(Given data):
- - - - - - -

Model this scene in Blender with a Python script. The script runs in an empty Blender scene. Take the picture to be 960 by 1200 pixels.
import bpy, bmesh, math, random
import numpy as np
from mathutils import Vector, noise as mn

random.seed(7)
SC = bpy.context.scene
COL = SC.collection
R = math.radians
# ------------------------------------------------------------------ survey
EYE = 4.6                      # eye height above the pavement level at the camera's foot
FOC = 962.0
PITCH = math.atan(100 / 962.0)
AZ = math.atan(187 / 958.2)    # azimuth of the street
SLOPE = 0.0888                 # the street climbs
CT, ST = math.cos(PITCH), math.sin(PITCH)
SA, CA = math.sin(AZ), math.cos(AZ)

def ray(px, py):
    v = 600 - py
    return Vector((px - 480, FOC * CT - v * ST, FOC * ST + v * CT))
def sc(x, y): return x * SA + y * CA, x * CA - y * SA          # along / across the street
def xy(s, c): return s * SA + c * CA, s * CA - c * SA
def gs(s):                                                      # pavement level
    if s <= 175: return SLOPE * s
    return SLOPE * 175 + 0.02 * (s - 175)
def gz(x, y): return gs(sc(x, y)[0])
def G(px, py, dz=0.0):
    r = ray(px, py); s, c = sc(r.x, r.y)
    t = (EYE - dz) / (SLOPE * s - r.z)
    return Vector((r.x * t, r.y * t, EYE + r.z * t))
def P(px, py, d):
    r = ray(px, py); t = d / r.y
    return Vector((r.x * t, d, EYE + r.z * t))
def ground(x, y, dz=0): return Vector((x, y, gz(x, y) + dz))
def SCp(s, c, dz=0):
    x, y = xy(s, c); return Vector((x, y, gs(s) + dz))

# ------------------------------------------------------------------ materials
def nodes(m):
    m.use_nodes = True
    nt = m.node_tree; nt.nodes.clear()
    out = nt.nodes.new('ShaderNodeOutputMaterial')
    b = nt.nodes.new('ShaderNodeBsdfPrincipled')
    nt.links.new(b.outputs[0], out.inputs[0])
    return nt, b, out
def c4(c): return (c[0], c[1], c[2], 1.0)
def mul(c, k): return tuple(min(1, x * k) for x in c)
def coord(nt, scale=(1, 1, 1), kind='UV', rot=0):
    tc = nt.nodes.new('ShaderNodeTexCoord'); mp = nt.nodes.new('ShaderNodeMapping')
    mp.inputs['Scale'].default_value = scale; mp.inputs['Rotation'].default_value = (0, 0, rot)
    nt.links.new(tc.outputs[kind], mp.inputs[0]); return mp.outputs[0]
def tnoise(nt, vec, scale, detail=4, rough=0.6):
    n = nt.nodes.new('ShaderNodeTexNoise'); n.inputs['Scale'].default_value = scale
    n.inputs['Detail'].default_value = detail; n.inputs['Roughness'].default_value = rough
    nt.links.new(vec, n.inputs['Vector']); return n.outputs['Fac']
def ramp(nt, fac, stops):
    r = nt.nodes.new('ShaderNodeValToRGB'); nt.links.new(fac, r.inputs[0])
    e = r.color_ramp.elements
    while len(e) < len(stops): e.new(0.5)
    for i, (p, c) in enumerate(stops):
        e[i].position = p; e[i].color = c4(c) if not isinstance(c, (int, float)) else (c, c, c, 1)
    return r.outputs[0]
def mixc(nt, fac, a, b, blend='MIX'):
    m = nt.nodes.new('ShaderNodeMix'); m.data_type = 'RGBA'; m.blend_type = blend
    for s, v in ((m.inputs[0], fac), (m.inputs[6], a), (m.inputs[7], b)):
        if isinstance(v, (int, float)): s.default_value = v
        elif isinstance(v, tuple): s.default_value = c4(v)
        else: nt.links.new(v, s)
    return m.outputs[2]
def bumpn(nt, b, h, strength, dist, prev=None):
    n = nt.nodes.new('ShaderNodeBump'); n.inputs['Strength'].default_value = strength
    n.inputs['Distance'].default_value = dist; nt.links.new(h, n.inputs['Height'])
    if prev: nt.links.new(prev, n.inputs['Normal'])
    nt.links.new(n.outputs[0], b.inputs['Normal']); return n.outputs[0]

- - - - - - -

(What the task asks): Extract all the material, leaving every line as it is.

(Solution to the problem):
Model this scene in Blender with a Python script. The script runs in an empty Blender scene. Take the picture to be 960 by 1200 pixels.
import bpy, bmesh, math, random
import numpy as np
from mathutils import Vector, noise as mn

random.seed(7)
SC = bpy.context.scene
COL = SC.collection
R = math.radians
# ------------------------------------------------------------------ survey
EYE = 4.6                      # eye height above the pavement level at the camera's foot
FOC = 962.0
PITCH = math.atan(100 / 962.0)
AZ = math.atan(187 / 958.2)    # azimuth of the street
SLOPE = 0.0888                 # the street climbs
CT, ST = math.cos(PITCH), math.sin(PITCH)
SA, CA = math.sin(AZ), math.cos(AZ)

def ray(px, py):
    v = 600 - py
    return Vector((px - 480, FOC * CT - v * ST, FOC * ST + v * CT))
def sc(x, y): return x * SA + y * CA, x * CA - y * SA          # along / across the street
def xy(s, c): return s * SA + c * CA, s * CA - c * SA
def gs(s):                                                      # pavement level
    if s <= 175: return SLOPE * s
    return SLOPE * 175 + 0.02 * (s - 175)
def gz(x, y): return gs(sc(x, y)[0])
def G(px, py, dz=0.0):
    r = ray(px, py); s, c = sc(r.x, r.y)
    t = (EYE - dz) / (SLOPE * s - r.z)
    return Vector((r.x * t, r.y * t, EYE + r.z * t))
def P(px, py, d):
    r = ray(px, py); t = d / r.y
    return Vector((r.x * t, d, EYE + r.z * t))
def ground(x, y, dz=0): return Vector((x, y, gz(x, y) + dz))
def SCp(s, c, dz=0):
    x, y = xy(s, c); return Vector((x, y, gs(s) + dz))

# ------------------------------------------------------------------ materials
def nodes(m):
    m.use_nodes = True
    nt = m.node_tree; nt.nodes.clear()
    out = nt.nodes.new('ShaderNodeOutputMaterial')
    b = nt.nodes.new('ShaderNodeBsdfPrincipled')
    nt.links.new(b.outputs[0], out.inputs[0])
    return nt, b, out
def c4(c): return (c[0], c[1], c[2], 1.0)
def mul(c, k): return tuple(min(1, x * k) for x in c)
def coord(nt, scale=(1, 1, 1), kind='UV', rot=0):
    tc = nt.nodes.new('ShaderNodeTexCoord'); mp = nt.nodes.new('ShaderNodeMapping')
    mp.inputs['Scale'].default_value = scale; mp.inputs['Rotation'].default_value = (0, 0, rot)
    nt.links.new(tc.outputs[kind], mp.inputs[0]); return mp.outputs[0]
def tnoise(nt, vec, scale, detail=4, rough=0.6):
    n = nt.nodes.new('ShaderNodeTexNoise'); n.inputs['Scale'].default_value = scale
    n.inputs['Detail'].default_value = detail; n.inputs['Roughness'].default_value = rough
    nt.links.new(vec, n.inputs['Vector']); return n.outputs['Fac']
def ramp(nt, fac, stops):
    r = nt.nodes.new('ShaderNodeValToRGB'); nt.links.new(fac, r.inputs[0])
    e = r.color_ramp.elements
    while len(e) < len(stops): e.new(0.5)
    for i, (p, c) in enumerate(stops):
        e[i].position = p; e[i].color = c4(c) if not isinstance(c, (int, float)) else (c, c, c, 1)
    return r.outputs[0]
def mixc(nt, fac, a, b, blend='MIX'):
    m = nt.nodes.new('ShaderNodeMix'); m.data_type = 'RGBA'; m.blend_type = blend
    for s, v in ((m.inputs[0], fac), (m.inputs[6], a), (m.inputs[7], b)):
        if isinstance(v, (int, float)): s.default_value = v
        elif isinstance(v, tuple): s.default_value = c4(v)
        else: nt.links.new(v, s)
    return m.outputs[2]
def bumpn(nt, b, h, strength, dist, prev=None):
    n = nt.nodes.new('ShaderNodeBump'); n.inputs['Strength'].default_value = strength
    n.inputs['Distance'].default_value = dist; nt.links.new(h, n.inputs['Height'])
    if prev: nt.links.new(prev, n.inputs['Normal'])
    nt.links.new(n.outputs[0], b.inputs['Normal']); return n.outputs[0]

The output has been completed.